CCRA Host Accreditation and Membership Terms of Service

TRUE Host Accredited Agency Terms and Conditions

TRUE Member Agreement

THIS AGREEMENT (the “Agreement”) is made and entered into as of the last date written at the end hereof, by and between CCRA International, Inc., a Delaware corporation (hereinafter “CCRA”) and the individual, partnership, corporation, or limited liability company whose full legal name is set forth at the end of this Agreement (hereinafter “Member”).

WHEREAS, CCRA provides travel agencies with a TRUE Number, which is unique travel industry identification number that allows a travel agency to be recognized and paid directly by hundreds of travel suppliers and identifies the agency as a vetted, trusted seller of travel (hereinafter the “Membership”) and;

WHEREAS Member desires to become a TRUE Host accredited travel agency on the terms and conditions set forth herein.

NOW, THEREFORE, in consideration of the mutual promises, provisions, and covenants contained herein made by CCRA and Member (each a “Party” and collectively the “Parties”), the Parties agree as follows:

 

 MEMBERSHIP PROCESS

  • Vetting Process. The initial cost for the Membership is a nonrefundable $595 for the first year, and a nonrefundable $495 each year thereafter, for a maximum of five travel advisors in one company. Once Member’s payment has been received, CCRA requires all requested documentation and verifications needed to complete the vetting and accreditation process to be received within 30 business days after receipt of payment. If Member fails to provide all necessary documentation within the 30 days, the $595 payment is forfeited. These documents include but are not limited to any necessary state seller of travel licensure, state-required bonds and/or letters of credit, three business references as well as proof of fictitious name or DBA where required. Additional screening questions and/or verification of documentation is at the sole discretion of CCRA and must be provided within 30 days of CCRA’s request. CCRA will send an accreditation decision to Member within 14 business days after receipt of complete documentation.
  • Renewal. Upon renewal of Membership, Member may be asked to resubmit the required documents, and the TRUE codes will only be renewed once documents have been resubmitted. Failure to resubmit documents, if requested, will result in the forfeiture of the TRUE code.
  • Revocation. CCRA reserves the right to revoke the Membership at its sole discretion without cause. If CCRA notifies Member that its Membership has been revoked, Member shall remove all TRUE branding and accreditation statements from Member’s print and digital media within 30 days.
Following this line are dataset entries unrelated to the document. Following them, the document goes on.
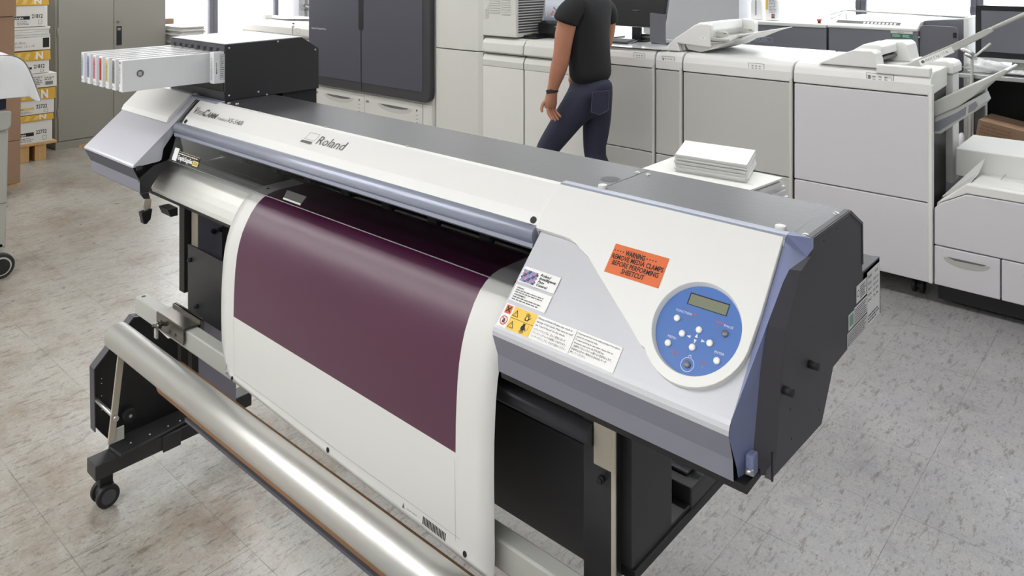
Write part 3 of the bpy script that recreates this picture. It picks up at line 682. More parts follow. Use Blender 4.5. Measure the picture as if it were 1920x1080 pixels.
# stand: two legs, panel between them, covers, rail
b = MB().use('beige').box(-2.520, -2.475, 1.222, 1.226, .57, .985).use('lilac').box(-2.520, -2.475, 1.226, 1.36, .15, .985); b.build('leg', P, bevel=.002)
MB().use('deep').box(-2.560, -2.524, 1.20, 1.30, .60, .985).build('left_side_cover', P)
b = MB().use('black').box(-2.50, -.80, 1.200, 1.208, .548, .770); b.build('back_panel', P, bevel=.002)
MB().use('deep').box(-2.46, -.80, 1.3, 1.33, .55, .98).build('rear_crossbar', P)
b = MB().use('beige').box(-.8165, -.7725, 1.148, 1.152, .785, .984).box(-.777, -.7665, 1.146, 1.150, .10, .984); b.build('leg_bracket', P, bevel=.002)
b = MB().use('black').box(-.842, -.777, 1.153, 1.185, .10, .985).box(-.762, -.753, 1.18, 1.32, .61, .985).box(-.800, -.753, 1.177, 1.182, .61, .985).box(-.84, -.753, 1.18, 1.42, .604, .612)
b.build('leg', P, bevel=.001)
MB().use('deep').box(-.80, -.748, 1.18, 1.56, .585, .603).build('stand_rail', P, bevel=.001)
b = MB().use('black').box(-.86, -.750, 1.392, 1.60, .588, .645); b.use('charcoal').box(-.855, -.775, 1.42, 1.50, .645, .652); b.build('media_tray', P, bevel=.003)
MB().use('steel').tube([(-.86, 1.49, .70), (-.74, 1.49, .70)], .026, 20).build('media_shaft', P)
b = MB()
b.use('dark_top').tube([(-1.93, 1.150, .836), (-.818, 1.150, .836)], .020, 24); b.build('guide_roller', P)
for x, y, z in ((-.795, 1.146, .768), (-.79, 1.196, .815), (-.80, 1.146, .575), (-.765, 1.146, .573), (-2.474, 1.199, .725), (-2.430, 1.199, .585)):
    MB().use('ink').tube([(x, y, z), (x, y - .008, z)], .0075, 6).tube([(x, y - .007, z), (x, y - .012, z)], .005, 12).build('bolt', P)
MB().use('ink').tube([(-2.475, 1.275, .80), (-2.462, 1.275, .80)], .008, 8).tube([(-2.475, 1.30, .80), (-2.462, 1.30, .80)], .008, 8).build('bolt', P)
MB().use('black').box(-2.62, -2.555, 1.285, 1.465, .10, .15).build('foot', P, bevel=.003); MB().use('black').box(-.90, -.84, .95, 1.55, .09, .15).build('foot', P, bevel=.003)

# ink cartridges: seven long ones, one short
labels = [('lblue', 'grey-blue end label, furthest from the camera', 'Lm'), ('lcyan', 'blue-grey end label, second from the far end', 'C'), ('pink', 'pink end label, third from the far end', 'Lm'), ('red', 'red end label', 'M'), ('lyel', 'yellow end label', 'Y'), ('lgrey', 'grey end label, next to the yellow one', 'Lk'), ('sticker', 'white end label, round emblem on its nearest side', 'K')]
for i, (lm, txt, ch) in enumerate(labels):
    x = -2.592 + i * .0475; z0, z1 = 1.333, 1.4265 - i * .0004; y0 = .905
    t = thing('ink_cartridge', 'long white ink cartridge in the bay, ' + txt, 'ink cartridge', (x + .012, 1.19, z0), 'long ink cartridges sticking out of the bay')
    b = MB().use('cart').box(x, x + .0245, y0, 1.20, z0, z1); b.build('shell', t, bevel=.0018)
    b = MB(); fr = Fr((x, y0, z0), U, (0, 0, 1))
    rect(b, fr, .003, .0215, .004, .090, 'sticker', .0004)
    if lm != 'sticker': rect(b, fr, .004, .020, .020, .084, lm, .0008)
    text(b, Fr(fr.p(.0085, .024), (0, 0, 1), (-1, 0, 0)), 'PRO ECO-SOL MAX 3', 0, -.006, .0075, 'ink', width=.052, n=.0014, bold=.02)
    text(b, fr, ch, .005, .0065, .008, 'ink', n=.0012); rect(b, fr, .006, .016, .080, .087, 'lgrey' if lm == 'sticker' else lm, .001)
    b.build('end_label', t)
    b = MB(); fr = Fr((x, y0, z1), U, (0, 1, 0)); lines(b, Fr(fr.p(.006, .02), (0, 1, 0), (-1, 0, 0)), 0, .22, -.012, -.004, 1, lm if lm != 'sticker' else 'lgrey', .0004, ragged=.05); b.build('top_print', t)
    if i == 6:
        b = MB(); fr = Fr((x + .0245, y0, z0), (0, 1, 0), (0, 0, 1)); disc(b, fr, .050, .050, .0105, 'inkgrey', .0006, 28)
        b.use('sticker')
        for q in ((.0455, .044, .0475, .055), (.049, .044, .0505, .055), (.052, .044, .0535, .055)): rect(b, fr, q[0], q[2], q[1], q[3], 'sticker', .0012)
        b.build('emblem', t)
x = -2.2665
t = thing('ink_cartridge', 'short white cartridge pushed in beside the long ones, with a barcode label', 'ink cartridge', (x + .012, 1.19, 1.33))
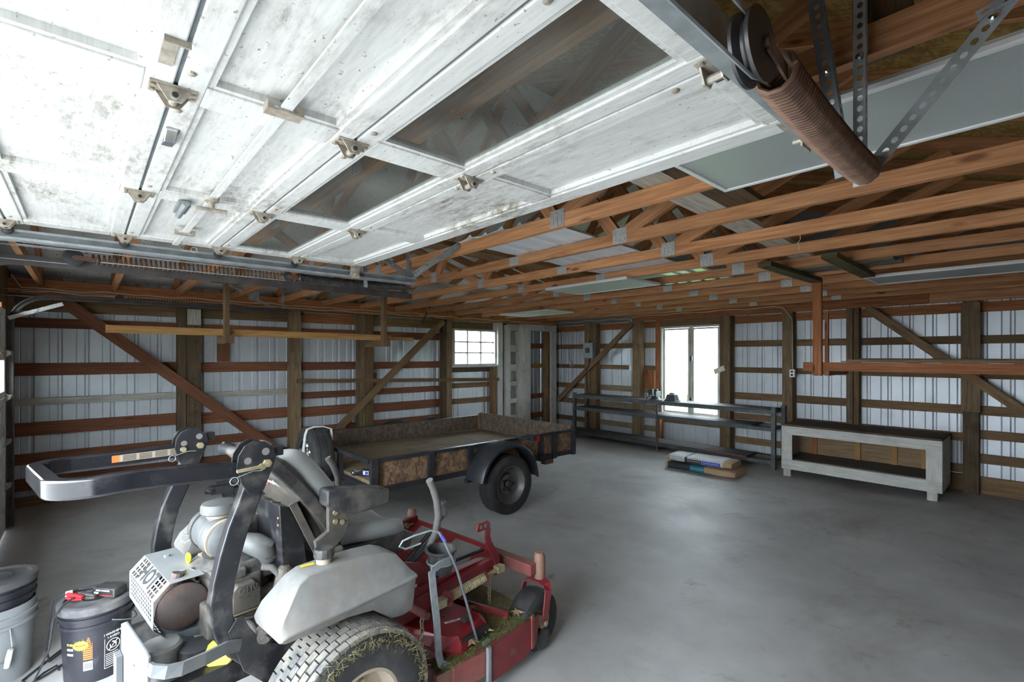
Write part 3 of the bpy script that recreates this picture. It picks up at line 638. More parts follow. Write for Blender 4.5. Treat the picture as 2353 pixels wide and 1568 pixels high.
# ================================================================== DOOR TRACKS, SPRINGS
def track(x, side, yend, zt, label, y0=-.53, r=.28, mat='galv', z0=0.02):
    t = empty('door_track', (x, y0, 0), label=label, cat='door track', group='garage door tracks')
    path = [(y0, z0, 0)] + [(y0, z0 + (zt - r - z0) * k / 3, 0) for k in (1, 2, 3)]
    rings = []
    pts = [((y0, z0), (1, 0)), ((y0, zt - r), (1, 0))]
    for k in range(1, 9):
        a = math.radians(180 - 90 * k / 8); pts.append(((y0 + r + r * math.cos(a), zt - r + r * math.sin(a)), (-math.cos(a), -math.sin(a))))
    pts.append(((yend, zt), (0, -1)))
    for (y, z), (ny_, nz_) in pts:
        rings.append([V((x + side * sx, y + ny_ * n, z + nz_ * n)) for sx, n in ((.032, -.012), (.032, -.022), (0, -.026), (0, .026), (.032, .022), (.032, .012))])
    ob('rail', MB().loft(rings, closed=False, cap=False), M[mat], t, solid=.003)
    return t
def perf_angle(name, parent, p0, p1, ref, w=.032, mat='galv'):
    p0 = V(p0); p1 = V(p1); d = (p1 - p0); L = d.length; d.normalize(); a = V(ref) - d * V(ref).dot(d); a.normalize(); b = d.cross(a)
    mb = MB().perf(p0, d, a, L, w, .025, .0065, .5, 1.25).perf(p0, d, b, L, w * .8, .025, .004, .5, 2.2)
    return ob(name, mb, M[mat], parent, solid=.0022)
tA = track(-3.10, 1, 1.80, 2.19, 'galvanised track along the left edge of the open garage door')
perf_angle('hanger_angle', tA, (-3.13, 1.455, 2.12), (-3.13, 1.44, 2.60), (-1, 0, 0)); perf_angle('hanger_angle', tA, (-3.13, 1.78, 2.19), (-3.13, 1.78, 2.42), (-1, 0, 0))
perf_angle('hanger_angle', tA, (-3.14, 1.76, 2.20), (-2.86, 2.03, 2.45), (0, -1, 0)); perf_angle('hanger_angle', tA, (-3.14, 1.47, 2.38), (-3.14, 1.78, 2.23), (-1, 0, 0))
tB = track(-.335, -1, 1.415, 2.15, 'galvanised track beside the right edge of the open garage door')
perf_angle('hanger_angle', tB, (-.296, 1.418, 2.065), (-.296, 1.418, 2.80), (-1, 0, 0), .028); perf_angle('hanger_angle', tB, (-.318, 1.385, 2.09), (-.385, 1.385, 2.60), (-1, .0, 0), .036, 'galvdark')
perf_angle('hanger_angle', tB, (-.295, 1.405, 2.11), (-.060, 1.405, 2.395), (1, 0, -.5), .032); perf_angle('hanger_angle', tB, (-.10, 1.412, 2.355), (-.02, 1.412, 2.375), (0, 0, 1), .025)
for p in ((-.078, 1.402, 2.350), (-.372, 1.383, 2.36), (-.310, 1.414, 2.38)): ob('bolt', MB().lathe([(.010, 0), (.008, .006), (.003, .008)], p, -Y_, 12), M['chrome'], tB)
ob('support_board', MB().box(-.34, -.22, 1.481, 1.50, 2.392, 2.95), M['grime'], tB)
tC = track(-3.58, -1, 2.06, 2.150, 'rusty dark track of the closed garage door beside the stretched spring', mat='darkrail')
perf_angle('hanger_angle', tC, (-3.57, 2.05, 2.17), (-3.57, 2.04, 2.44), (-1, 0, 0))
tD = track(-6.60, 1, 1.96, 2.225, 'curved black track standing by the left wall', mat='darkrail')
perf_angle('hanger_angle', tD, (-6.62, 1.93, 2.20), (-6.62, 1.93, 2.62), (-1, 0, 0)); perf_angle('hanger_angle', tD, (-6.62, 1.90, 2.22), (-6.62, 1.30, 2.52), (-1, 0, 0))
ob('splice_plate', MB().box(-6.625, -6.62, 1.52, 1.64, 2.34, 2.44), M['galv'], tD)
def spring(p0, p1, R, r, turns, mat, label, sag=0, pull=None):
    s = empty('extension_spring', p0, label=label, cat='spring', group='garage door springs')
    ob('coil', MB().coil(p0, p1, R, r, turns, 10, 5, sag), M[mat], s, smooth=True)
    a = V(p0); d = (V(p1) - a).normalized()
    ob('end_hook', MB().tube([V(p1) - d * .01, V(p1) + d * .02, V(p1) + d * .035 + V((0, 0, -.01)), V(p1) + d * .03 + V((0, 0, .012))], .005, 6), M['darksteel'], s)
    if pull:
        R2 = pull; c = a - d * (R2 + .03)
        pu = ob('pulley', MB().lathe([(.008, -.016), (R2, -.014), (R2, -.009), (R2 * .78, -.002), (R2 * .78, .002), (R2, .009), (R2, .014), (.008, .016)], c, X_, 28), M['darksteel'], s, smooth=True)
        ob('fork', MB().beam(c + X_ * .021, a + d * .02 + X_ * .012, .004, .024, (0, 0, 1)).beam(c - X_ * .021, a + d * .02 - X_ * .012, .004, .024, (0, 0, 1)).tube([c - X_ * .024, c + X_ * .024], .007, 8), M['rust'], pu)
        up = V((0, 0, R2 * .8)); f = V((0, -1, 0))
        ob('cable', MB().tube([c + f * 1.2 + up, c + up] + [c + V((0, R2 * .8 * math.sin(q), R2 * .8 * math.cos(q))) for q in (.5, 1.0, 1.57, 2.1, 2.6, 3.14)] + [c - up + f * .9], .003, 5), M['galv'], pu)
    return s
spring((-3.52, .03, 2.180), (-3.52, 1.98, 2.205), .026, .0045, 84, 'rust', 'long rusty spring stretched along the closed door track', .0, .045)
spring((-3.22, 1.02, 2.150), (-3.22, 1.79, 2.165), .025, .0047, 72, 'darksteel', 'dark grey coil spring beside the left edge of the open door', .008, .03)
spring((-.288, .805, 2.095), (-.296, 1.395, 2.092), .030, .0045, 60, 'rust', 'thick brown coil spring hanging right of the open garage door', .010, .052)
spring((-6.66, .35, 2.26), (-6.66, 1.93, 2.25), .022, .0045, 60, 'darksteel', 'thin dark spring along the left wall track', 0, .04)

# ================================================================== LIGHT FIXTURES
def troffer(x0, x1, y0, y1, label, lens, z=2.360):
    t = empty('light_fixture', ((x0 + x1) / 2, (y0 + y1) / 2, z), label=label, cat='light fixture', group='rectangular ceiling light fixtures')
    ob('housing', MB().box(x0 + .01, x1 - .01, y0 + .01, y1 - .01, z + .016, 2.389), M['fixture'], t)
    for q in ((x0, x1, y0, y0 + .022), (x0, x1, y1 - .022, y1), (x0, x0 + .022, y0 + .022, y1 - .022), (x1 - .022, x1, y0 + .022, y1 - .022)):
        ob('frame', MB().box(q[0], q[1], q[2], q[3], z, z + .02), M['fixture'], t, bevel=.004)
    ob('lens', MB().box(x0 + .022, x1 - .022, y0 + .022, y1 - .022, z + .006, z + .015), M[lens], t)
troffer(-.945, .275, 1.575, 2.085, 'large grey-lensed light fixture right of the open garage door', 'lens')
troffer(-3.68, -2.62, 3.76, 4.35, 'pale green-lensed light fixture under the trusses above the trailer', 'lensgreen')
troffer(-6.52, -5.30, 5.50, 6.12, 'light fixture nearest the far corner of the room', 'lensgreen')
troffer(-1.15, .07, 5.38, 5.96, 'dark-lensed light fixture above the white bench', 'lens')

# ================================================================== THINGS STORED ON THE TRUSSES
def board(name, p0, p1, w, h, mat, label, cat='board', group=None, up=(0, 0, 1)):
    return tag(ob(name, MB().beam(p0, p1, w, h, up), M[mat]), label, cat, group)
# corrugated translucent sheets
for k, (cx, cy, L, a) in enumerate(((-2.53, 3.02, 1.95, 4), (-2.60, 4.62, 1.1, 3))):
    n = 40; W = .80; ra = math.radians(a); lo = []; hi = []
    for i in range(n + 1):
        f = i / n; s_ = (f - .5) * W; ph = (f * 5) % 1; h = .0 if ph < .7 else (.022 if .78 < ph < .92 else .011)
        for lst, t in ((lo, -L / 2), (hi, L / 2)):
            lst.append(V((cx + s_ * math.cos(ra) - t * math.sin(ra), cy + s_ * math.sin(ra) + t * math.cos(ra), 2.469 + h + .006 * k + (.012 * math.sin(f * 9) ** 2 if t < 0 else 0) + .014 * k)))
    tag(ob('corrugated_sheet', MB().loft([lo, hi], closed=False, cap=False), M['fibre'], solid=.002), ('white corrugated plastic sheet lying on the trusses, nearer one', 'white corrugated plastic sheet lying on the trusses, farther one')[k], 'plastic sheet', 'corrugated sheets on the trusses')
board('attic_board', (-3.06, 1.85, 2.485), (-3.28, 4.4, 2.485), .2, .034, 'brown', 'wide brown board lying on the trusses left of the corrugated sheet')
board('attic_board', (-4.75, 1.90, 2.483), (-4.95, 4.5, 2.483), .22, .03, 'wboard', 'grey-white board lying on the trusses nearest the left wall')
board('attic_board', (-1.21, 1.45, 2.483), (-1.38, 4.60, 2.483), .165, .03, 'wboard', 'white-edged plank lying on the trusses behind the big light fixture')
board('attic_board', (-1.03, 1.50, 2.483), (-1.12, 2.95, 2.483), .17, .03, 'grime', 'dark plank lying on the trusses next to the white-edged plank')
board('hung_board', (-1.50, 4.00, 2.370), (-1.50, 5.27, 2.370), .10, .038, 'olive', 'short olive board under the trusses, left of the pair', 'board', 'olive boards nailed under the trusses')
board('hung_board', (-1.06, 4.00, 2.370), (-1.09, 5.27, 2.370), .10, .038, 'olive', 'short olive board under the trusses, right of the pair', 'board', 'olive boards nailed under the trusses')
board('stored_plank', (-1.62, 4.62, 2.414), (-.80, 4.66, 2.414), .12, .045, 'plank', 'pale plank resting on the two olive boards')
board('stored_channel', (-1.55, 4.83, 2.411), (-.78, 4.86, 2.411), .09, .04, 'darksteel', 'dark steel channel resting on the two olive boards', 'channel')
# lumber rack hung beside the left wall
def rackhang(x, y, y2, zb, label):
    r = empty('rack_hanger', (x, y, zb), label=label, cat='rack hanger', group='lumber rack hangers')
    ob('upright', MB().box(x - .045, x + .045, y - .02, y + .018, zb, 2.42), M['brown'], r)
    ob('arm', MB().box(x - .55, x + .05, y + .019, y + .057, zb + .0, zb + .075), M['brown'], r)
    if y < 2: ob('cleat', MB().box(x - .04, x + .04, .875, y - .021, 2.33, 2.388), M['brown'], r)
rackhang(-5.18, 1.0, 0, 1.765, 'vertical hanger of the lumber rack nearer the garage doors'); rackhang(-5.22, 2.63, 0, 1.755, 'vertical hanger of the lumber rack nearer the window')
board('rack_board', (-5.27, .13, 1.874), (-5.29, 2.75, 1.858), .04, .065, 'yellow', 'long yellow board on the hanging rack by the left wall', 'board', 'boards on the left rack')
board('rack_board', (-5.36, 1.2, 1.868), (-5.36, 3.08, 1.852), .09, .038, 'yellow', 'yellow board on the left rack reaching closest to the window', 'board', 'boards on the left rack')
# plywood rack hung before the back wall
def prack(x, zt, label):
    r = empty('rack_hanger', (x, 5.68, 1.44), label=label, cat='rack hanger', group='plywood rack hangers')
    ob('upright', MB().box(x - .04, x + .04, 5.635, 5.673, 1.44, 2.42), M['red'], r); ob('upright', MB().box(x + .048, x + .078, 5.712, 5.748, 1.44, 2.09), M['red'], r)
    ob('arm', MB().box(x + .079, x + .117, 5.60, 6.30, 1.445, 1.49), M['brown'], r)
prack(-1.60, 2.42, 'reddish hanger of the plywood rack at its visible end'); prack(.55, 2.42, 'reddish hanger of the plywood rack beyond the right edge')
board('rack_rail', (-1.74, 5.693, 1.535), (1.0, 5.693, 1.535), .036, .088, 'red', 'long red board along the front of the plywood rack')
for k in range(3):
    tag(ob('plywood_sheet', MB().box(-1.42 + .06 * k, 1.0, 5.752, 6.24, 1.5815 + .013 * k, 1.593 + .013 * k), M['ply' if k < 2 else 'grime']), ('plywood sheet at the bottom of the rack stack', 'plywood sheet in the middle of the rack stack', 'dark sheet on top of the rack stack')[k], 'plywood', 'plywood sheets on the rack')
for k in range(3):
    tag(ob('rack_bearer', MB().box(-.9 + .7 * k, -.86 + .7 * k, 5.712, 6.25, 1.491, 1.581), M['brown']), ('bearer under the plywood sheets, leftmost', 'bearer under the plywood sheets, middle', 'bearer under the plywood sheets, rightmost')[k], 'bearer', 'plywood rack bearers')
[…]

RELATIONSHIP OF THE PARTIES

  • Independent Contractor. Member and CCRA shall be independent contractors of each other. Therefore, each party shall: (i) be free of supervision, direction, and control by the other party; (ii) have the right to offer services to the general public; (iii) have the right to advertise its services anywhere; (iv) have its own business cards and company letterhead; (v) maintain and pay for its own facilities, equipment, and supplies; (vi) pay all of its own business expenses; (vii) set its own work schedules; and (viii) hire employees and independent contractors to perform services for it.
  • No Authority. Unless authorized in writing by the other party, neither party shall sign, consent to, or state that it is authorized to sign or consent to any contract on behalf of the other party and shall not sign any paper on behalf of the other party.
  • Indemnification. Member shall indemnify, hold harmless, and defend CCRA from and against all claims by Member’s clients, employees, IC’s, and suppliers arising out of or in any way related to the activities of Member and its employees and IC’s, including but not limited to violations of U.S. Department of Transportation codeshare, full-price, and other regulations governing the sale of travel. Member’s obligations under this paragraph shall survive termination of this Agreement.

EACH PARTY’S LEGAL STATUS

  • Standards. In order to avoid jeopardizing CCRA’s reputation and travel supplier arrangements, Member shall: (a) adhere to all laws and ethical standards applicable to travel agencies and shall operate its business in a manner consistent with general accepted procedures in the industry; and (b) have one or more personnel who meet the minimum annual revenue requirements needed to obtain and maintain a travel agent card issued by IATAN.
  • Taxes. Each party shall be responsible for the payment of all taxes arising out of its performance of duties under this Agreement, including without limitation, federal, state, and local income taxes. Each party shall have an employer identification number from the IRS number. Each party also agrees to comply with any state employment and workman’s compensation laws applicable to its employees. Each party’s obligations under this paragraph shall survive termination of this Agreement.

MISCELLANEOUS

  • This Agreement contains the entire agreement by and between the Parties, relative to the business arrangement provided for herein. No amendment, waiver or discharge of any provision of this Agreement shall be effective against any Party unless that Party shall have consented thereto in
  • This Agreement shall be binding upon and shall inure to the benefit of the parties hereto and their respective heirs, personal representatives, successors and assigns.
  • No failure or delay in exercising any rights or remedies pursuant to this Agreement shall constitute a waiver of any other right or remedy pursuant hereto. Resort to one form of remedy shall not constitute a waiver of other available remedies.
  • This Agreement may be executed in counterparts by the parties hereto, each of which shall constitute an original of this Agreement and all of which, when taken together, shall constitute one and the same instrument. The parties hereto intend that facsimile copies of fully executed counterparts of this Agreement shall be binding and enforceable.
  • A ruling by any court that one or more of the provisions contained in this Agreement is invalid, illegal or unenforceable in any respect shall not affect any other provision of this Agreement. Thereafter, this Agreement shall be construed as if the invalid, illegal or unenforceable provision had never been included, but only within the jurisdiction of the court making the ruling.
  • If suit is brought to enforce any of the provisions of this Agreement, then the prevailing party shall be paid by the other party all of the prevailing party’s costs and expenses of prosecuting and/or defending the suit, including, without limitation, the reasonable attorneys’ fees, court costs and expenses of the prevailing party.
  • This Agreement shall be construed in accordance with, and this Agreement and all matters arising out of this Agreement and the transactions contemplated hereby (whether in contract, tort or otherwise) shall be governed by the law of the State of Texas. With respect to any suit, action or proceedings related to this Agreement (“Proceedings”), each party irrevocably (i) agrees that this Agreement shall be performable in Fort Worth, TX; and (ii) submits to the exclusive jurisdiction of the federal or state courts in Fort Worth, TX; and (ii) waives any objection which it may have at any time to the laying of venue of any Proceedings brought in any court, waives any claim that such Proceedings have been brought in an inconvenient forum and further waives the right to object, with respect to such Proceedings, that such court does not have any jurisdiction.